サンデーサイレンスUSA系ミスタープロスペクター系の組み合わせ
年度着順馬名性齢母の父人気
2003ザッツザプレンティ牡3ダンスインザダーク[SS]Miswaki[MP]5
2004ゼンノロブロイ牡4サンデーサイレンスUSAマイニングUSA[MP]1
2005ゼンノロブロイ牡5サンデーサイレンスUSAマイニングUSA[MP]1
2007アドマイヤムーン牡4エンドスウィープUSA[MP]サンデーサイレンスUSA5
2010ローズキングダム牡3キングカメハメハ[MP]サンデーサイレンスUSA4
ヴィクトワールピサ牡3ネオユニヴァース[SS]Machiavellian[MP]8
2013デニムアンドルビー牝3ディープインパクト[SS]キングカメハメハ[MP]7
2014スピルバーグ牡5ディープインパクト[SS]Lycius[MP]6
2015ラストインパクト牡5ディープインパクト[SS]ティンバーカントリーUSA[MP]7
ラブリーデイ牡5キングカメハメハ[MP]ダンスインザダーク[SS]1
2016シュヴァルグラン牡4ハーツクライ[SS]Machiavellian[MP]6
2017シュヴァルグラン牡5ハーツクライ[SS]Machiavellian[MP]5
2018アーモンドアイ牝3ロードカナロア[MP]サンデーサイレンスUSA1
キセキ牡4ルーラーシップ[MP]ディープインパクト[SS]4
スワーヴリチャード牡4ハーツクライ[SS]Unbridled's Song[MP]2
2019スワーヴリチャード牡5ハーツクライ[SS]Unbridled's Song[MP]3
カレンブーケドール牝3ディープインパクト[SS]母がMP5×3×45
ワグネリアン牡4ディープインパクト[SS]キングカメハメハ[MP]2
[SS]はサンデーサイレンスUSA系、[MP]はミスタープロスペクター系

 今が洗練のピークにあるのかもしれない日本馬の血統は、今年ついにサンデーサイレンスUSAの近交(4×3)によるクラシック馬の出現を見た。三冠牝馬○デアリングタクトだ。その父系はシンボリクリスエスUSAからクリスエスを経てロベルトに遡り、母デアリングバードの父キングカメハメハはわが国で最も成功したミスタープロスペクター系といえる。祖母デアリングハートはサンデーサイレンスUSA産駒としてはディープインパクトと同期、桜花賞ではラインクラフト、シーザリオに続く3着となった。シーザリオはその後、優駿牝馬とアメリカンオークス-G1に勝ち、本馬の父エピファネイアやリオンディーズ、サートゥルナーリアを生んだ。3代母デアリングダンジグの産駒にはスーパーダービー-G1のエクトンパーク、武蔵野Sのピットファイター、4代母インペチュアスギャルの産駒にはレディーズH-G1などG1・3勝のバンカーズレディがいる。活躍馬が続く牝系の上に、サンデーサイレンスUSAの近交とロベルト系×ミスタープロスペクター系のニックスを重ねていて、その米国色の濃さが、米国の名牝によくある連戦連勝型として出たといえなくもない。

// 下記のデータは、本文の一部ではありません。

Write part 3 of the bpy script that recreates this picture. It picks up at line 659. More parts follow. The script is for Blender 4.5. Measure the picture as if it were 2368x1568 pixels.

 ロードカナロア産駒の▲アーモンドアイはキングカメハメハ×サンデーサイレンスUSAにストームキャットが加わる最先端様式であり、祖母からヌレエフが入り、3代母セックスアピール、4代母ベストインショウと遡る牝系は米国屈指の国際的名門。ジャパンカップ-G1ではアーモンドアイ自身が驚異的なレコード勝ちがあるだけでなく、母フサイチパンドラも3歳時にはエリザベス女王杯を勝利したあと、ディープインパクトから0秒8差の5着に入り、同期の2冠馬メイショウサムソンにはハナ差先着している。3歳時のような破天荒な強さを示すことは少なくなってきたが、年を重ねて経済的に勝つことを覚えたともいえる。

 洗練された日本血統の中でも特に整った高級なものが揃う芝の中長距離部門で雑木林にあるような血統を見つけるのはもはや至難の業だが、少し他と違う面白みという意味では△ミッキースワローに期待したい。3代目にノーザンテーストCANとトニービンIREの名がみえるあたり、10年ほど過去に戻ったプチ懐古趣味の良さがある。